++++ Collected material

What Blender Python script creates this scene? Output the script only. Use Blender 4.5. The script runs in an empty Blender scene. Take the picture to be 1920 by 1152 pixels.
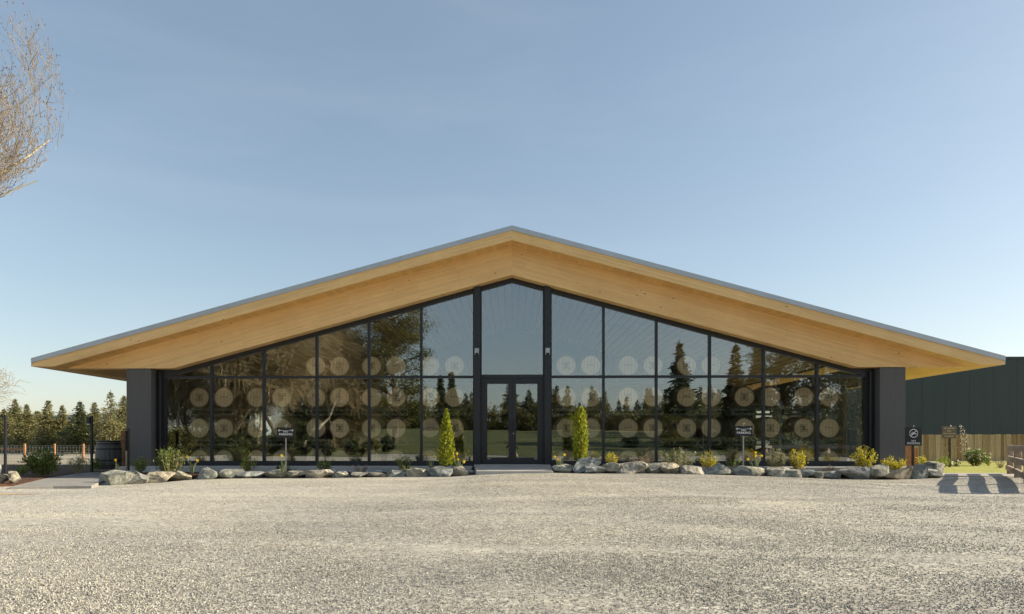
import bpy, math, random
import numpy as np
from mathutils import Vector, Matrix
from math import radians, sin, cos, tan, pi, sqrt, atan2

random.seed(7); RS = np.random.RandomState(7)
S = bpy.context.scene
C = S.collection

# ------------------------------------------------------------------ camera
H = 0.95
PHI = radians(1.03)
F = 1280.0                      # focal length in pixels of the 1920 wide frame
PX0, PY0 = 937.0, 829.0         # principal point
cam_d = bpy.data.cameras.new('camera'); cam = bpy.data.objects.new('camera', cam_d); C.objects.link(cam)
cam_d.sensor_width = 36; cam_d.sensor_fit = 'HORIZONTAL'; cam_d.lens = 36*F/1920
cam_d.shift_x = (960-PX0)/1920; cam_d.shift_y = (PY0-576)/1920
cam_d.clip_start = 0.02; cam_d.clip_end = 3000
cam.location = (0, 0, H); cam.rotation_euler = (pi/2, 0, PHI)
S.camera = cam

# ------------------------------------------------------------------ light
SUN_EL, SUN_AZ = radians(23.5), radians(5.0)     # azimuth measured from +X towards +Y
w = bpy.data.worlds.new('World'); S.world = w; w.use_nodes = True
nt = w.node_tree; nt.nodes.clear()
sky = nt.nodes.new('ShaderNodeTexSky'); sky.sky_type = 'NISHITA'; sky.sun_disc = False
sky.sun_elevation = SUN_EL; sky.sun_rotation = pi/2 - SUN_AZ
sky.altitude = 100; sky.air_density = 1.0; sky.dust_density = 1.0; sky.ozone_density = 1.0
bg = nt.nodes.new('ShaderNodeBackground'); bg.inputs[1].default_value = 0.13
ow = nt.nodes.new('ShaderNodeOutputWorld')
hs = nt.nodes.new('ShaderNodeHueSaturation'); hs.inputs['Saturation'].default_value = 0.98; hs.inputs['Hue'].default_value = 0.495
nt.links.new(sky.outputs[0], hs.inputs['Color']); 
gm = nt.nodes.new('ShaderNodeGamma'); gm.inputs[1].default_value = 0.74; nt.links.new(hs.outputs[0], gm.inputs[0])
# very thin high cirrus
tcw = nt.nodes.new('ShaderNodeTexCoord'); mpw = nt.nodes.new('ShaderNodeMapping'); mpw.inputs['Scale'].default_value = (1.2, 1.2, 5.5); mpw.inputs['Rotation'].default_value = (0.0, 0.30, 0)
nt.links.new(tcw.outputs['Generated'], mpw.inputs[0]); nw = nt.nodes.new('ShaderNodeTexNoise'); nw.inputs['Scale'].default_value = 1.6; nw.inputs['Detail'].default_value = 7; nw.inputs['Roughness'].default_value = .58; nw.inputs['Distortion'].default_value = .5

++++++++

Directions for this task:
Restate the whole of the material word for word without the pictures.

Solution to this exercise:
What Blender Python script creates this scene? Output the script only. Use Blender 4.5. The script runs in an empty Blender scene. Take the picture to be 1920 by 1152 pixels.
import bpy, math, random
import numpy as np
from mathutils import Vector, Matrix
from math import radians, sin, cos, tan, pi, sqrt, atan2

random.seed(7); RS = np.random.RandomState(7)
S = bpy.context.scene
C = S.collection

# ------------------------------------------------------------------ camera
H = 0.95
PHI = radians(1.03)
F = 1280.0                      # focal length in pixels of the 1920 wide frame
PX0, PY0 = 937.0, 829.0         # principal point
cam_d = bpy.data.cameras.new('camera'); cam = bpy.data.objects.new('camera', cam_d); C.objects.link(cam)
cam_d.sensor_width = 36; cam_d.sensor_fit = 'HORIZONTAL'; cam_d.lens = 36*F/1920
cam_d.shift_x = (960-PX0)/1920; cam_d.shift_y = (PY0-576)/1920
cam_d.clip_start = 0.02; cam_d.clip_end = 3000
cam.location = (0, 0, H); cam.rotation_euler = (pi/2, 0, PHI)
S.camera = cam

# ------------------------------------------------------------------ light
SUN_EL, SUN_AZ = radians(23.5), radians(5.0)     # azimuth measured from +X towards +Y
w = bpy.data.worlds.new('World'); S.world = w; w.use_nodes = True
nt = w.node_tree; nt.nodes.clear()
sky = nt.nodes.new('ShaderNodeTexSky'); sky.sky_type = 'NISHITA'; sky.sun_disc = False
sky.sun_elevation = SUN_EL; sky.sun_rotation = pi/2 - SUN_AZ
sky.altitude = 100; sky.air_density = 1.0; sky.dust_density = 1.0; sky.ozone_density = 1.0
bg = nt.nodes.new('ShaderNodeBackground'); bg.inputs[1].default_value = 0.13
ow = nt.nodes.new('ShaderNodeOutputWorld')
hs = nt.nodes.new('ShaderNodeHueSaturation'); hs.inputs['Saturation'].default_value = 0.98; hs.inputs['Hue'].default_value = 0.495
nt.links.new(sky.outputs[0], hs.inputs['Color']); 
gm = nt.nodes.new('ShaderNodeGamma'); gm.inputs[1].default_value = 0.74; nt.links.new(hs.outputs[0], gm.inputs[0])
# very thin high cirrus
tcw = nt.nodes.new('ShaderNodeTexCoord'); mpw = nt.nodes.new('ShaderNodeMapping'); mpw.inputs['Scale'].default_value = (1.2, 1.2, 5.5); mpw.inputs['Rotation'].default_value = (0.0, 0.30, 0)
nt.links.new(tcw.outputs['Generated'], mpw.inputs[0]); nw = nt.nodes.new('ShaderNodeTexNoise'); nw.inputs['Scale'].default_value = 1.6; nw.inputs['Detail'].default_value = 7; nw.inputs['Roughness'].default_value = .58; nw.inputs['Distortion'].default_value = .5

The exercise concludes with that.